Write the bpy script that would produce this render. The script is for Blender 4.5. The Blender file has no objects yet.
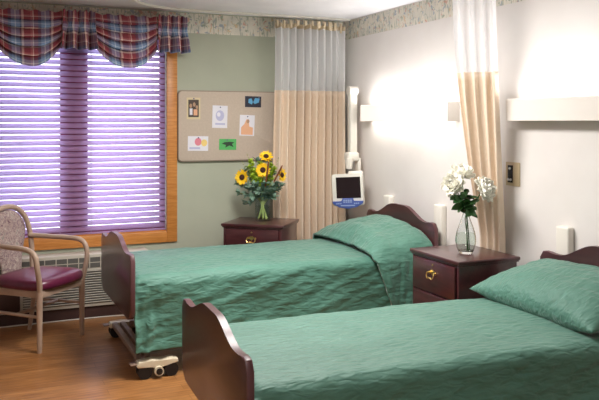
import bpy, bmesh, math, random
from mathutils import Vector, Matrix, noise
from math import sin, cos, pi, radians as R
random.seed(7)
C = bpy.context.scene.collection
S = bpy.context.scene
WX, WY, H = 3.13, 6.15, 2.46          # right wall, window wall, ceiling
LX, RY = -1.9, -1.0                    # left wall, rear wall

# ------------------------------------------------------------------ materials
def lin(c):
    return tuple(((x/255)/12.92 if x/255 <= .04045 else ((x/255+.055)/1.055)**2.4) for x in c)+(1,)
def mat(name, col, rough=.5, **kw):
    m = bpy.data.materials.new(name); m.use_nodes = True
    nt = m.node_tree; b = nt.nodes['Principled BSDF']
    b.inputs['Base Color'].default_value = lin(col)
    b.inputs['Roughness'].default_value = rough
    for k, v in kw.items():
        b.inputs[k.replace('_', ' ')].default_value = v
    return m
def nd(m, t, **kw):
    n = m.node_tree.nodes.new(t)
    for k, v in kw.items():
        if hasattr(n, k): setattr(n, k, v)
        else: n.inputs[k.replace('_', ' ')].default_value = v
    return n
def ln(m, a, ao, b, bi): m.node_tree.links.new(a.outputs[ao], b.inputs[bi])
def P(m): return m.node_tree.nodes['Principled BSDF']
def coords(m, scale=(1,1,1), out='Object', rot=(0,0,0)):
    tc = nd(m, 'ShaderNodeTexCoord'); mp = nd(m, 'ShaderNodeMapping')
    mp.inputs['Scale'].default_value = scale; mp.inputs['Rotation'].default_value = rot
    ln(m, tc, out, mp, 'Vector'); return mp
def ramp(m, stops, interp='LINEAR'):
    r = nd(m, 'ShaderNodeValToRGB'); r.color_ramp.interpolation = interp
    el = r.color_ramp.elements
    while len(el) < len(stops): el.new(.5)
    for e, (p, c) in zip(el, stops): e.position = p; e.color = lin(c)
    return r
def bump(m, src, out, strength=.3, dist=.01):
    b = nd(m, 'ShaderNodeBump'); b.inputs['Strength'].default_value = strength; b.inputs['Distance'].default_value = dist
    ln(m, src, out, b, 'Height'); ln(m, b, 'Normal', P(m), 'Normal'); return b
def noisy(name, c1, c2, scale=8, sc=(1,1,1), rough=.5, detail=4, bumpk=0, lo=.35, hi=.65, bd=.01, **kw):
    m = mat(name, c1, rough, **kw); mp = coords(m, sc)
    n = nd(m, 'ShaderNodeTexNoise', Scale=scale, Detail=detail); ln(m, mp, 'Vector', n, 'Vector')
    r = ramp(m, [(lo, c1), (hi, c2)]); ln(m, n, 'Fac', r, 'Fac'); ln(m, r, 'Color', P(m), 'Base Color')
    if bumpk: bump(m, n, 'Fac', bumpk, bd)
    return m

M = {}
M['wall_green'] = noisy('wall_green', (172,176,157), (178,182,163), 3, rough=.75, bumpk=.05)
M['wall_white'] = noisy('wall_white', (224,219,215), (229,225,221), 3, rough=.7, bumpk=.05)
M['ceiling'] = noisy('ceiling_white', (238,238,242), (244,244,247), 5, rough=.85)
M['base'] = mat('baseboard_brown', (62,40,36), .5)
M['mahog'] = noisy('mahogany', (58,24,28), (74,34,37), 6, (1,6,6), rough=.28, Coat_Weight=.4, Coat_Roughness=.2)
M['lam'] = noisy('bed_board_laminate', (58,30,33), (70,38,39), 5, (6,1,6), rough=.3, Coat_Weight=.3, Coat_Roughness=.25)
M['lam_edge'] = mat('bed_board_edge', (88,54,57), .4)
M['oak'] = noisy('honey_oak', (186,118,52), (206,140,72), 5, (2,2,18), rough=.4)
M['oakh'] = noisy('honey_oak_rail', (186,118,52), (206,140,72), 5, (1.5,10,22), rough=.4)
M['plastic'] = mat('off_white_plastic', (226,222,212), .45)
M['mauve'] = mat('mauve_window_frame', (150,74,100), .5)
M['heater'] = mat('heater_cream', (186,180,166), .5)
M['heaterdk'] = mat('heater_vent_grey', (92,90,86), .6)
M['black'] = mat('black_rubber', (22,21,24), .5)
M['brass'] = mat('aged_brass', (220,190,120), .3, Metallic=1)
M['steel'] = mat('brushed_steel', (170,168,166), .35, Metallic=1)
M['frame'] = mat('bed_frame_taupe', (140,118,104), .45)
M['cream'] = mat('cream_metal', (214,202,176), .4)
M['vinyl'] = noisy('plum_vinyl', (92,30,58), (104,38,66), 12, rough=.33, bumpk=.06)
M['beech'] = noisy('taupe_chair_wood', (168,144,126), (182,158,138), 8, (1,1,1), rough=.42)
M['hdr'] = mat('curtain_header', (214,196,166), .85)
M['fix'] = mat('fixture_enamel', (232,226,218), .4)
M['border_bg'] = None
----
**SET TASK:**
Write out each line of the data exactly; the images should be left out.

**ANSWER FOR THE TASK:**
Write the bpy script that would produce this render. The script is for Blender 4.5. The Blender file has no objects yet.
import bpy, bmesh, math, random
from mathutils import Vector, Matrix, noise
from math import sin, cos, pi, radians as R
random.seed(7)
C = bpy.context.scene.collection
S = bpy.context.scene
WX, WY, H = 3.13, 6.15, 2.46          # right wall, window wall, ceiling
LX, RY = -1.9, -1.0                    # left wall, rear wall

# ------------------------------------------------------------------ materials
def lin(c):
    return tuple(((x/255)/12.92 if x/255 <= .04045 else ((x/255+.055)/1.055)**2.4) for x in c)+(1,)
def mat(name, col, rough=.5, **kw):
    m = bpy.data.materials.new(name); m.use_nodes = True
    nt = m.node_tree; b = nt.nodes['Principled BSDF']
    b.inputs['Base Color'].default_value = lin(col)
    b.inputs['Roughness'].default_value = rough
    for k, v in kw.items():
        b.inputs[k.replace('_', ' ')].default_value = v
    return m
def nd(m, t, **kw):
    n = m.node_tree.nodes.new(t)
    for k, v in kw.items():
        if hasattr(n, k): setattr(n, k, v)
        else: n.inputs[k.replace('_', ' ')].default_value = v
    return n
def ln(m, a, ao, b, bi): m.node_tree.links.new(a.outputs[ao], b.inputs[bi])
def P(m): return m.node_tree.nodes['Principled BSDF']
def coords(m, scale=(1,1,1), out='Object', rot=(0,0,0)):
    tc = nd(m, 'ShaderNodeTexCoord'); mp = nd(m, 'ShaderNodeMapping')
    mp.inputs['Scale'].default_value = scale; mp.inputs['Rotation'].default_value = rot
    ln(m, tc, out, mp, 'Vector'); return mp
def ramp(m, stops, interp='LINEAR'):
    r = nd(m, 'ShaderNodeValToRGB'); r.color_ramp.interpolation = interp
    el = r.color_ramp.elements
    while len(el) < len(stops): el.new(.5)
    for e, (p, c) in zip(el, stops): e.position = p; e.color = lin(c)
    return r
def bump(m, src, out, strength=.3, dist=.01):
    b = nd(m, 'ShaderNodeBump'); b.inputs['Strength'].default_value = strength; b.inputs['Distance'].default_value = dist
    ln(m, src, out, b, 'Height'); ln(m, b, 'Normal', P(m), 'Normal'); return b
def noisy(name, c1, c2, scale=8, sc=(1,1,1), rough=.5, detail=4, bumpk=0, lo=.35, hi=.65, bd=.01, **kw):
    m = mat(name, c1, rough, **kw); mp = coords(m, sc)
    n = nd(m, 'ShaderNodeTexNoise', Scale=scale, Detail=detail); ln(m, mp, 'Vector', n, 'Vector')
    r = ramp(m, [(lo, c1), (hi, c2)]); ln(m, n, 'Fac', r, 'Fac'); ln(m, r, 'Color', P(m), 'Base Color')
    if bumpk: bump(m, n, 'Fac', bumpk, bd)
    return m

M = {}
M['wall_green'] = noisy('wall_green', (172,176,157), (178,182,163), 3, rough=.75, bumpk=.05)
M['wall_white'] = noisy('wall_white', (224,219,215), (229,225,221), 3, rough=.7, bumpk=.05)
M['ceiling'] = noisy('ceiling_white', (238,238,242), (244,244,247), 5, rough=.85)
M['base'] = mat('baseboard_brown', (62,40,36), .5)
M['mahog'] = noisy('mahogany', (58,24,28), (74,34,37), 6, (1,6,6), rough=.28, Coat_Weight=.4, Coat_Roughness=.2)
M['lam'] = noisy('bed_board_laminate', (58,30,33), (70,38,39), 5, (6,1,6), rough=.3, Coat_Weight=.3, Coat_Roughness=.25)
M['lam_edge'] = mat('bed_board_edge', (88,54,57), .4)
M['oak'] = noisy('honey_oak', (186,118,52), (206,140,72), 5, (2,2,18), rough=.4)
M['oakh'] = noisy('honey_oak_rail', (186,118,52), (206,140,72), 5, (1.5,10,22), rough=.4)
M['plastic'] = mat('off_white_plastic', (226,222,212), .45)
M['mauve'] = mat('mauve_window_frame', (150,74,100), .5)
M['heater'] = mat('heater_cream', (186,180,166), .5)
M['heaterdk'] = mat('heater_vent_grey', (92,90,86), .6)
M['black'] = mat('black_rubber', (22,21,24), .5)
M['brass'] = mat('aged_brass', (220,190,120), .3, Metallic=1)
M['steel'] = mat('brushed_steel', (170,168,166), .35, Metallic=1)
M['frame'] = mat('bed_frame_taupe', (140,118,104), .45)
M['cream'] = mat('cream_metal', (214,202,176), .4)
M['vinyl'] = noisy('plum_vinyl', (92,30,58), (104,38,66), 12, rough=.33, bumpk=.06)
M['beech'] = noisy('taupe_chair_wood', (168,144,126), (182,158,138), 8, (1,1,1), rough=.42)
M['hdr'] = mat('curtain_header', (214,196,166), .85)
M['fix'] = mat('fixture_enamel', (232,226,218), .4)
M['border_bg'] = None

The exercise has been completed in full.